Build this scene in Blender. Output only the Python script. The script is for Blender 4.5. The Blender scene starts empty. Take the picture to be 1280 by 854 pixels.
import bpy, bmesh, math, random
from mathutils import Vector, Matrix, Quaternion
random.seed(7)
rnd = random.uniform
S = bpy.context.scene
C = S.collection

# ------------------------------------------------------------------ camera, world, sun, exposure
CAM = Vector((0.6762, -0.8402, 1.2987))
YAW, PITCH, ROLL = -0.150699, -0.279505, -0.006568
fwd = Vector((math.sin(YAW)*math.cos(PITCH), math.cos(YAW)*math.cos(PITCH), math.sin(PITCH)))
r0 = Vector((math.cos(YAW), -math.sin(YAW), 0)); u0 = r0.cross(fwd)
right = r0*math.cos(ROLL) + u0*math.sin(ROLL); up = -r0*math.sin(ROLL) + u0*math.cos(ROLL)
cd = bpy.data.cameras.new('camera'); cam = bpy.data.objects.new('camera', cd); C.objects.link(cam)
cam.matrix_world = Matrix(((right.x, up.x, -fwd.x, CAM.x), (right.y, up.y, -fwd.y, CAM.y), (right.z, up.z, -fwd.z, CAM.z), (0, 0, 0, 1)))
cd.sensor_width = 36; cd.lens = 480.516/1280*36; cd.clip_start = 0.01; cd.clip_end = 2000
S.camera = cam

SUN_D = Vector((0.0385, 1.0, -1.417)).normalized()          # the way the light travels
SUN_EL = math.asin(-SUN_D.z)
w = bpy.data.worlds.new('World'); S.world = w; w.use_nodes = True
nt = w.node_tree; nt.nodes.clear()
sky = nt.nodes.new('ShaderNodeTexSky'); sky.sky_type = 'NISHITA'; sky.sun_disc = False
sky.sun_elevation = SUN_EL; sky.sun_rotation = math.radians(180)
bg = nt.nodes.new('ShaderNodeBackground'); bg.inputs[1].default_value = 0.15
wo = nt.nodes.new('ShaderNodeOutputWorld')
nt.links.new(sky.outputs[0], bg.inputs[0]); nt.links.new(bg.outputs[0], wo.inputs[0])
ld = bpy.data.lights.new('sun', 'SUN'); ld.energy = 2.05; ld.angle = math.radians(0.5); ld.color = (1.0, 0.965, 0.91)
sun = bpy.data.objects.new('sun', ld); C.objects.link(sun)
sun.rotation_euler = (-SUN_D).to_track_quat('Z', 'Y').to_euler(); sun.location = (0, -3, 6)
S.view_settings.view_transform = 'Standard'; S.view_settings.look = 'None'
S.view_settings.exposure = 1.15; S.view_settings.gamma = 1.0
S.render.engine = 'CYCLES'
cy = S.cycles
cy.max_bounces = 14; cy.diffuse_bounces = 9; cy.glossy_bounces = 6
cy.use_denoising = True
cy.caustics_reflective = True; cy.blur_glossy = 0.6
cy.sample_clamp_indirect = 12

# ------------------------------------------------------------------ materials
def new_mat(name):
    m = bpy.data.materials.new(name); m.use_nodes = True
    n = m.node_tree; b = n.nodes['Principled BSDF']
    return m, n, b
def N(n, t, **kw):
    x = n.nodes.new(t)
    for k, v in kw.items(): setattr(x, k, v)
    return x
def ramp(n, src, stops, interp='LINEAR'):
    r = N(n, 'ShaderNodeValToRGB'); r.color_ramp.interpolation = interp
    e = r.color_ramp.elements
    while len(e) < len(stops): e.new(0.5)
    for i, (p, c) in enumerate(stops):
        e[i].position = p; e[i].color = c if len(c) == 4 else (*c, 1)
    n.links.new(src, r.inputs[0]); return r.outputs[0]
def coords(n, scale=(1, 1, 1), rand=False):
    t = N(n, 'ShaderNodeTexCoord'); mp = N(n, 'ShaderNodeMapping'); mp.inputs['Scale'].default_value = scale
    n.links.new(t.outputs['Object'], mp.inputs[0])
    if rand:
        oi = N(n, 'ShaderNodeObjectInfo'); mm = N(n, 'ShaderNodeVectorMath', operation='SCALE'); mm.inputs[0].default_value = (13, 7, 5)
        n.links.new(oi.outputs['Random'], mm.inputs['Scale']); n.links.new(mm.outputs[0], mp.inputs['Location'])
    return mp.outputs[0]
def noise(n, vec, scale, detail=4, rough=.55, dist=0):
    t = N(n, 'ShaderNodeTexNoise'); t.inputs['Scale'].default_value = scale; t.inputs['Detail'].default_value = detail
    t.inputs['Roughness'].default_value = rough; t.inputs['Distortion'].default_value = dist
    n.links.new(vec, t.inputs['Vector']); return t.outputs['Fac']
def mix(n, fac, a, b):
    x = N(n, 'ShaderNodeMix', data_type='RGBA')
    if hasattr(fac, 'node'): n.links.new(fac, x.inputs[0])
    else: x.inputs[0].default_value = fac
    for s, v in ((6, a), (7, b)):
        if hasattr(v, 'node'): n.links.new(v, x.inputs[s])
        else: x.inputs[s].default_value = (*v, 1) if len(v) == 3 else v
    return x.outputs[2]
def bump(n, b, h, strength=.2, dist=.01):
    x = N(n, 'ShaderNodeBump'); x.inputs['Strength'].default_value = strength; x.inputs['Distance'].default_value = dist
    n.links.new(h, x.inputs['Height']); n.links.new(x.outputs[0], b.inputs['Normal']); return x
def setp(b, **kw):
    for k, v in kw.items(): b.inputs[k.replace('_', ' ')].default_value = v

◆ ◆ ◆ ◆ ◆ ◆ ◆

Quote exactly the stretch of lines above that starts at the first one and ends at the line with "S.camera = cam", and nothing beyond it.

Build this scene in Blender. Output only the Python script. The script is for Blender 4.5. The Blender scene starts empty. Take the picture to be 1280 by 854 pixels.
import bpy, bmesh, math, random
from mathutils import Vector, Matrix, Quaternion
random.seed(7)
rnd = random.uniform
S = bpy.context.scene
C = S.collection

# ------------------------------------------------------------------ camera, world, sun, exposure
CAM = Vector((0.6762, -0.8402, 1.2987))
YAW, PITCH, ROLL = -0.150699, -0.279505, -0.006568
fwd = Vector((math.sin(YAW)*math.cos(PITCH), math.cos(YAW)*math.cos(PITCH), math.sin(PITCH)))
r0 = Vector((math.cos(YAW), -math.sin(YAW), 0)); u0 = r0.cross(fwd)
right = r0*math.cos(ROLL) + u0*math.sin(ROLL); up = -r0*math.sin(ROLL) + u0*math.cos(ROLL)
cd = bpy.data.cameras.new('camera'); cam = bpy.data.objects.new('camera', cd); C.objects.link(cam)
cam.matrix_world = Matrix(((right.x, up.x, -fwd.x, CAM.x), (right.y, up.y, -fwd.y, CAM.y), (right.z, up.z, -fwd.z, CAM.z), (0, 0, 0, 1)))
cd.sensor_width = 36; cd.lens = 480.516/1280*36; cd.clip_start = 0.01; cd.clip_end = 2000
S.camera = cam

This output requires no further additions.